Vom Winde verweht

Kino Schaut man "Das Turiner Pferd" von Béla Tarr, empfindet man eine paradoxe Ungeduld: beim Genuss eines Momentes schon darauf zu brennen, den nächsten zu erleben!

Das Richtmaß für eine gut erzählte Geschichte ist die Menge weiterer Geschichten, die hinter ihr noch sichtbar werden. Das Kino und die Literatur kennen indes wenige Werke, die derart als Ableger konzipiert sind und Nebenfiguren zu Protagonisten befördern. Im Zentrum von Jean Rhys‘ Roman Saragassomeer steht die erste Ehefrau von Rochester aus Jane Eyre; Billy Wilder kam die Idee zu Das Apartment, nachdem er gründlich über David Leans Melo Begegnung nachgedacht hatte: Wie sähe das Ganze aus der Sicht des Mannes aus, der den anderweitig verheirateten Liebenden seine Wohnung überlässt?
Béla Tarrs jüngster und hoffentlich doch nicht letzter Film greift eine der berühmtesten Anekdoten der Literaturgeschichte auf: jenen Augenblick, als Friedrich Nietzsche sich im Jahre 1889 in Turin beherzt zwischen ein Pferd und den es peitschenden Kutscher warf; ehe er für den Rest seiner Tage dem Wahn verfiel.

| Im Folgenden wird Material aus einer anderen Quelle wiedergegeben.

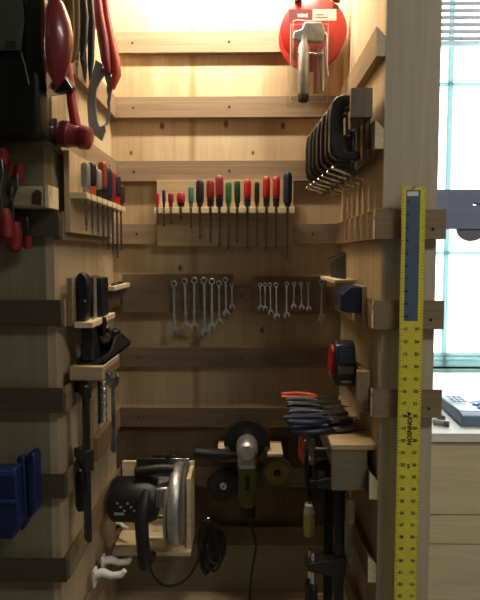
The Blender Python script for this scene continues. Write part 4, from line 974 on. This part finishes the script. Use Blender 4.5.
# ---- left front: wooden block, spring clamps, blue clamps
Y = 1.0
a = W(14, 206.6, Y); c = W(50, 186, Y); zc_ = zrow(4)+.0006
t = thing('wood_block', 'short pale wooden block standing on the dark left cleat beside the red clamps', 'block', ((a.x+c.x)/2, 1.01, zc_))
MB().box((a.x, .985, zc_), (c.x-.006, 1.036, zc_+.043)).build('body', wood('striped_block', (.50, .42, .27), (.30, .23, .14), 'x', 2), t, .006)
MB().box((c.x-.0055, .984, zc_), (c.x+.003, 1.037, zc_+.045)).build('end_plate', pale, t, .001)
kx = W(36, 196, .984).x; MB().prism([(kx-.009, zc_+.008), (kx+.010, zc_+.004), (kx+.011, zc_+.03), (kx+.002, zc_+.036), (kx-.007, zc_+.028)], 'y', .9835, .986).build('dark_patch', plain('brown_patch', (.07, .035, .02), .8), t)
def spring_clamp(px, py, Y, rot, label, s=1.0):
    p = W(px, py, Y); t = thing('spring_clamp', label, 'clamp', p, (0, R(rot), 0), 'spring clamps at the left edge')
    for k in (1, -1):
        MB().prism([(k*.003, .058*s), (k*.012, .060*s), (k*.017, .030*s), (k*.012, 0), (k*.020, -.045*s), (k*.012, -.048*s), (k*.004, -.005), (k*.008, .025*s)], 'y', -.011, .011).build('arm', dsteel, t, .0015, world=False)
        MB().tube([(k*.007, 0, .050*s), (k*.009, 0, .066*s), (k*.006, 0, .078*s)], [.011, .0115, .008], 12).build('jaw_tip', plain('worn_red_vinyl', (.26, .016, .02), .5), t, world=False)
        MB().tube([(k*.015, 0, -.036*s), (k*.020, 0, -.055*s), (k*.022, 0, -.088*s), (k*.020, 0, -.094*s)], [.011, .013, .0135, .008], 12).build('grip', plain('worn_red_vinyl', (.26, .016, .02), .5), t, world=False)
    MB().cyl((0, -.014, .006), (0, .014, .006), .009).build('spring', steel, t, world=False)
spring_clamp(10, 203, .995, 10, 'steel spring clamp with red tips and grips, the nearer one at the left edge')
spring_clamp(-3, 190, .96, 4, 'steel spring clamp with red tips, cut off by the left edge of the picture')
pb = W(23, 241, 1.009); t = thing('spring_clamp', 'spring clamp with red grips hanging under the dark left cleat beside the wooden block', 'clamp', pb, (0, 0, 0), 'spring clamps at the left edge')
MB().box((-.014, -.006, .0), (.014, .006, .050)).build('arm', blackm, t, .002, world=False)
for k in (1, -1): MB().tube([(k*.010, 0, .01), (k*.010, 0, -.010), (k*.011, 0, -.016)], [.008, .009, .006], 12).build('grip', dred, t, world=False)
def blue_clamp(pts, Ya, Yb, label, extra):
    zs = [(W(x, y, Ya).x, W(x, y, Ya).z) for x, y in pts]
    t = thing('trigger_clamp', label, 'clamp', (sum(p[0] for p in zs)/len(zs), Ya, min(p[1] for p in zs)), group='blue clamps at the left edge')
    MB().prism(zs, 'y', Ya, Yb).build('body', blue, t, .004)
    for e in extra:
        MB().prism([(W(x, y, Ya-.004).x, W(x, y, Ya-.004).z) for x, y in e], 'y', Ya-.006, Ya-.0005).build('rib', plain('blue_rib', (.02, .05, .24), .4), t, .001)
blue_clamp([(-16, 469), (15, 469), (17, 500), (19, 528), (14, 532), (12, 540), (-16, 539)], .955, .985, 'blue plastic clamp at the lower left edge, the widest and nearest one', [[(-16, 471), (15, 471), (15, 476), (-16, 476)], [(-16, 500), (14, 500), (14, 503), (-16, 503)]])
blue_clamp([(16, 458), (24, 457), (26, 495), (27, 524), (23, 531), (19.5, 531), (18, 500)], .987, 1.003, 'blue plastic clamp at the lower left edge, the middle narrow one', [])
blue_clamp([(26, 455), (33, 453), (35, 458), (35.5, 505), (34, 515), (28.5, 519), (27, 500)], .988, 1.0205, 'blue plastic clamp at the lower left edge, the one nearest the niche', [])
# ------------------------------------------------------------ camera, world
cam = bpy.data.cameras.new('camera'); cam.sensor_fit = 'VERTICAL'; cam.sensor_height = 36; cam.lens = F/600*36; cam.shift_y = -SH/600
co = bpy.data.objects.new('camera', cam); COL.objects.link(co); co.location = (0, 0, CZ); co.rotation_euler = (R(90)-PITCH, 0, YAW)
cam.clip_start = .02; SC.camera = co
w = bpy.data.worlds.new('world'); SC.world = w; w.use_nodes = True
bg = w.node_tree.nodes['Background']; bg.inputs['Color'].default_value = (.93, .98, 1, 1); bg.inputs['Strength'].default_value = 5.0
SC.view_settings.view_transform = 'Standard'; SC.view_settings.look = 'None'; SC.view_settings.gamma = 1; SC.view_settings.exposure = 0
SC.view_settings.use_curve_mapping = False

„Über das Pferd wissen wir nichts“, heißt es auf einer Schrifttafel zu Beginn des Films. Zwar dementiert er diese Abkunft scheinbar nachdrücklich: Er trägt sich in der ungarischen Tiefebene zu, auch zeitlich ist er der Begebenheit entrückt; sein Pferd hat ein anderes Schicksal, sein männlicher Protagonist ist nicht jener Peiniger, den Nietzsche einst in die Schranken wies. Dennoch führt der Verweis nicht in die Irre. Ein Nachwirken ist in Tarrs Film zu erahnen, das atmosphärisch greifbar ist, sich in einer kreatürlichen Verbundenheit offenbart. Als hätte es seine eigenen Schlüsse gezogen, weigert sich Tarrs Pferd alsbald, seine tägliche Last zu tragen.

Vorspiel einer Apokalypse

Das Alsbald ist freilich eine relative Kategorie bei Tarr, dessen Filme landläufige Sehgewohnheiten sprengen, indem sie der Dauer im Kino ihren verlorengegangenen Rang zurückerstatten. Den Bewegungen von Mensch und Tier verleiht die grandiose Entschleunigung von Das Turiner Pferd – der Film vermag ansonsten wenig an Handlung aufzubieten – eine eigentümliche, bestürzende Würde.
Über zweieinhalb Stunden hinweg und in gerade einmal 30 schwarz-weißen Einstellungen betrachtet Fred Kelemens Kamera (was soll nur aus dem einstigen Regisseur werden, wenn Tarr seine Ankündigung wahr macht, sich vom Kino zurückzuziehen?) den Tagesablauf des Kutschers, seiner Tochter und ihres Pferdes, der sich in der erzählten Zeit von knapp einer Woche kaum verändert; nur unter dem Vorzeichen der Erschöpfung, des Versiegens der Ressourcen. Die Situation bleibt unerklärt, sie könnte das Vorspiel einer Apokalypse sein.

Und doch ist der Bann, in den der Film schlägt, unermesslich. Zerfallsprozesse werden bei Tarr zu einer existenziellen Erfahrung des Zuschauers, das Schauen zu einer beglückenden Strapaze. Man empfindet eine paradoxe Ungeduld: beim Genuss eines Momentes schon darauf zu brennen, den nächsten zu erleben! Von Anfang an, der bereits eine ungeheure Wucht besitzt, von der der Film sodann nie mehr abweicht, fällt es leicht, sich einzuschwingen in den Wechselrhythmus von Wiederholung und Variation; voller Erwartung, ob die nächste Plansequenz ebenso lang und getragen sein wird.

Eine frohe Langmut stellt sich ein. Der eigene Blick wird ausdauernder. Beharrlich, ohne schützenden Vorbehalt setzt ihn Tarr den Elementen aus. Ein tosender Wind tritt an die Stelle des Dialogs. Mit dem Geheimnis, dem Raunenden richtet man sich wacker ein; bald schon aus Gewohnheit. Verstehen und Begreifen müssen nicht identisch sein.